**DIRECTION:** It is required that the lines from the top of the listing through the line with "scene.render.resolution_x, scene.render.resolution_y = 1024, 614" be reproduced exactly, excluding pictures.

**DATASET EXTRACT:**
-----
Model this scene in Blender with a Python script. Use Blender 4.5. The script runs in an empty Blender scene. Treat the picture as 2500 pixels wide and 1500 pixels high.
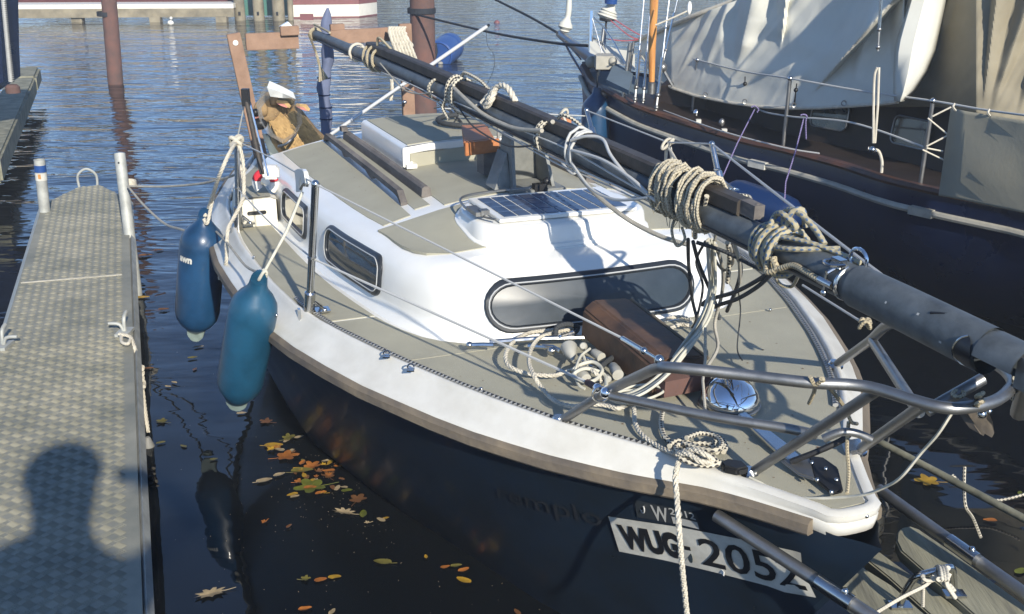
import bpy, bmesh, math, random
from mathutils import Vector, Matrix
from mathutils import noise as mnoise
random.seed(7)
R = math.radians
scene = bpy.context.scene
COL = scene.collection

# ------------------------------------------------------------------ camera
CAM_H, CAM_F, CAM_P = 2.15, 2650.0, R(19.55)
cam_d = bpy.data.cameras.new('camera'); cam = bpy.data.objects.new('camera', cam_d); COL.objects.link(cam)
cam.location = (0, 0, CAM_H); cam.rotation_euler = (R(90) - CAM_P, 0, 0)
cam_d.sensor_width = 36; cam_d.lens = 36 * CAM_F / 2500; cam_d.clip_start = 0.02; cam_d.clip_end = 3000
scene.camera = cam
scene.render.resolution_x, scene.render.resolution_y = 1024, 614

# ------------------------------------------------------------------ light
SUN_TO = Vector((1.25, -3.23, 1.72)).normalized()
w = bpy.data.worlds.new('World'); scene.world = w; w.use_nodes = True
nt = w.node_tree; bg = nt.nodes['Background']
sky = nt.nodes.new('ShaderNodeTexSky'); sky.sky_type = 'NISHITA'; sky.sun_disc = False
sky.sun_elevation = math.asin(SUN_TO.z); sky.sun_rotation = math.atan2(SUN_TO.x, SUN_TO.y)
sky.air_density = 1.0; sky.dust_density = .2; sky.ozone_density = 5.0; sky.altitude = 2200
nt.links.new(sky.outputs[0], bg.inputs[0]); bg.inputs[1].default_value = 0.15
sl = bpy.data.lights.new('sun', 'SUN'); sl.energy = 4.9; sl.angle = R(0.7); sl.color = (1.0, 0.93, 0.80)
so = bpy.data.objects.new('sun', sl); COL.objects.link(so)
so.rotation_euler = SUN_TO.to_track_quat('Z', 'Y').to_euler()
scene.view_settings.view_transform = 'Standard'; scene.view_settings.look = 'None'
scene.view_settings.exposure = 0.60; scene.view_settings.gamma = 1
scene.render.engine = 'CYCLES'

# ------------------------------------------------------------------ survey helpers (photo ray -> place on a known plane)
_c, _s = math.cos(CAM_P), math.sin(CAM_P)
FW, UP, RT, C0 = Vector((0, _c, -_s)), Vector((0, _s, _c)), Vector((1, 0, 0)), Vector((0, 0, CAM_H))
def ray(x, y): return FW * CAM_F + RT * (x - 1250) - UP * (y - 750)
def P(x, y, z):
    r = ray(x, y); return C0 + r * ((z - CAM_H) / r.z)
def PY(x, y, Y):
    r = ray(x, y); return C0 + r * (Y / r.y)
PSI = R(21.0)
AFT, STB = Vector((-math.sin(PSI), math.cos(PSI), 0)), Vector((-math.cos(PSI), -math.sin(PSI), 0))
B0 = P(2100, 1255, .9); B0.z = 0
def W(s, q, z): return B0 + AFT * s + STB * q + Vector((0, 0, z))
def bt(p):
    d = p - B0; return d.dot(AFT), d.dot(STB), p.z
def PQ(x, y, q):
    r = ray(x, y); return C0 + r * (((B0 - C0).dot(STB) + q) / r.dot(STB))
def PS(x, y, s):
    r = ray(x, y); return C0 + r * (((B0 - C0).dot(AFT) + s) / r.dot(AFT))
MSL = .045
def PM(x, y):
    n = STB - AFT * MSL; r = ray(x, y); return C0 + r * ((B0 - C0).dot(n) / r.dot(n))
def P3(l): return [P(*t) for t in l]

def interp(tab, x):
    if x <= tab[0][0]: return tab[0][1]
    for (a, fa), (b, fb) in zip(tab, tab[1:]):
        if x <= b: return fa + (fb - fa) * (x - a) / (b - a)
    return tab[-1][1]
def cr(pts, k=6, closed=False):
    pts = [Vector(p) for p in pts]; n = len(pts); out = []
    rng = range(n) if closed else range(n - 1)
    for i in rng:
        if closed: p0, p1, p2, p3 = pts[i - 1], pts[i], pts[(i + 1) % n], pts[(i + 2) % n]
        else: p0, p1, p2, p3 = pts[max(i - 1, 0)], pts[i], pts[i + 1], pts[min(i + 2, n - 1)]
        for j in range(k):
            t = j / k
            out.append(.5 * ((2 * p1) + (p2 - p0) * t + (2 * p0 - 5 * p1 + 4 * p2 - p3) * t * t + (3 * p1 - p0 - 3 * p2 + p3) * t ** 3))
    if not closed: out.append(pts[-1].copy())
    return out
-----
**RESULT OF THE TASK:**
Model this scene in Blender with a Python script. Use Blender 4.5. The script runs in an empty Blender scene. Treat the picture as 2500 pixels wide and 1500 pixels high.
import bpy, bmesh, math, random
from mathutils import Vector, Matrix
from mathutils import noise as mnoise
random.seed(7)
R = math.radians
scene = bpy.context.scene
COL = scene.collection

# ------------------------------------------------------------------ camera
CAM_H, CAM_F, CAM_P = 2.15, 2650.0, R(19.55)
cam_d = bpy.data.cameras.new('camera'); cam = bpy.data.objects.new('camera', cam_d); COL.objects.link(cam)
cam.location = (0, 0, CAM_H); cam.rotation_euler = (R(90) - CAM_P, 0, 0)
cam_d.sensor_width = 36; cam_d.lens = 36 * CAM_F / 2500; cam_d.clip_start = 0.02; cam_d.clip_end = 3000
scene.camera = cam
scene.render.resolution_x, scene.render.resolution_y = 1024, 614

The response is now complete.